Don’t Say Gay:
Finding Common Ground

by Joseph Kemmerling

Last month I met with high school students in Delaware County who were discussing ways to make L.G.B.T. (Lesbian, Gay, Bisexual, and Transgender) people more accepted. As a part of that conversation, we discussed what it was like to be an out L.G.B.T. young person in schools. I was immediately struck by how little had changed from when I was in school.

I came out when I was 13 years old. It was 2008, don’t ask, don’t tell was still in place, and I was the only out gay kid in my school. It was still unusual to find gay characters on television. I remember thinking about how much I wished I had representation in society. As I got older, I fought for better protections for L.G.B.T. students. In 2010, when I was 16 years old, I went to Washington D.C.. I asked my congresspeople to pass the Safe Schools Improvement Act and the Student Non-Discrimination Act. These bills would protect students from discrimination based on sexual orientation and gender identity. Twelve years later, those bills have still not passed.

Since 2010, a lot has changed. Marriage Equality is now the law of the land; Title VII now offers protections for L.G.B.T. people from discriminatory practices by employers based on sexual orientation and gender identity, and L.G.B.T. representation in the media and Hollywood has greatly improved. Despite this, though, L.G.B.T. students still face difficulties in school. According to the 2019 G.L.S.E.N. National School Climate Survey, a survey of more than 16,000 LGBT students, more than 9 in 10 L.G.B.T. students still hear negative remarks about L.G.B.T. people. More than half of those students (59.1%) felt unsafe at school because of their sexual orientation. What amazed me the most about my meeting with the students last month was how similar their experiences were to my own. I assumed that because my life had improved so much and because society had changed so much, that things were better for the majority of L.G.B.T. students. But, my assumption was misguided.

I volunteered to meet with these students because of the recent headlines in Florida about the Don’t Say Gay Bill. This bill, which Governor DeSantis supports and is making its way through the legislature, bans classroom instruction on sexual orientation and gender identity for children in kindergarten through 3rd grade and may limit instruction on sexual orientation and gender identity for children in K-12 schools in Florida. There are genuine arguments and debates about how to handle difficult classroom discussions, and I know that there is a wide range of views in America. Our ability to speak openly and honestly about deep disagreements without fear of reprisal is what makes us great. It’s what made me proud in law school and what makes me so proud now as a lawyer.

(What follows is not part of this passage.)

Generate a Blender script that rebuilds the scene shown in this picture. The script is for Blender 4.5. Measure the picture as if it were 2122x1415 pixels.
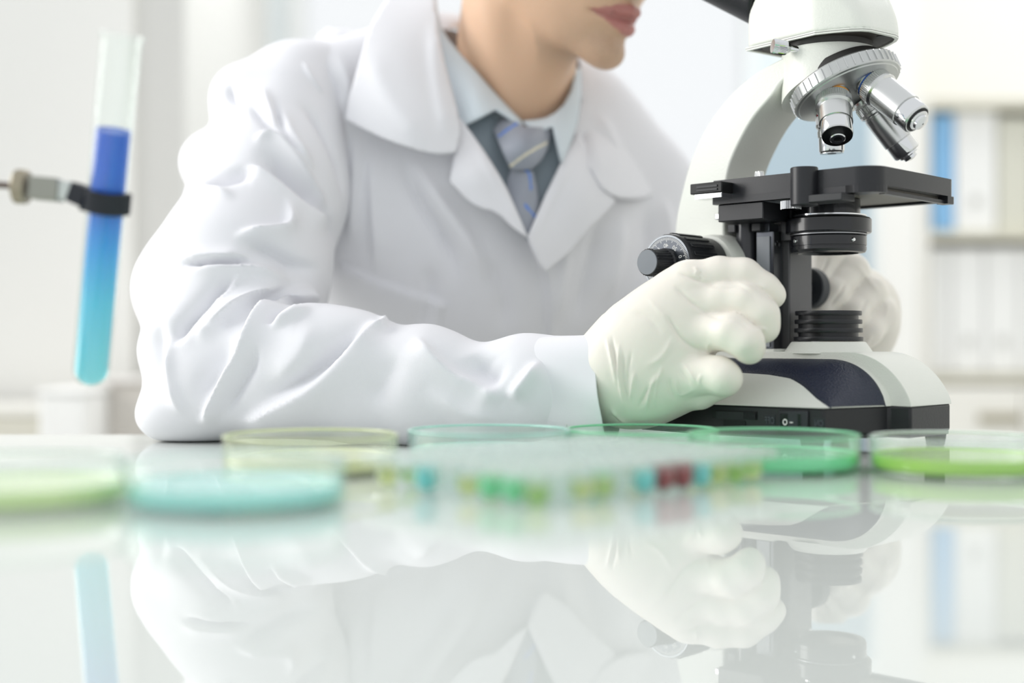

What I don’t want, however, is for that debate to come at the cost of L.G.B.T. students who are already feeling isolated and alone. According to the National Survey on L.G.B.T.Q. Youth Mental Health conducted by The Trevor Project, only 1 in 3 L.G.B.T.Q. youth found their home to be affirming. Many L.G.B.T. students rely upon their schools to be a safe space for them to be themselves. I am not a school official, and I am not a parent, but I was a gay kid. I know that feeling of isolation. I remember going to donate blood at my school and finding out I was banned because I am gay, a ban that still exists for most gay men. I remember feeling different and wondering whether I would ever be able to feel “normal.” Most importantly, though, I know the impact that a positive experience with a teacher can make. I can’t imagine what those experiences would have been like without supportive people in my life. These conversations are difficult, and I don’t have all the answers. What I do know, though, is that making L.G.B.T. students feel invisible is not the answer. They deserve better than that, and as a lawyer, I believe that we can address the genuine concerns that parents have without making L.G.B.T. students feel like they do not have a voice in schools.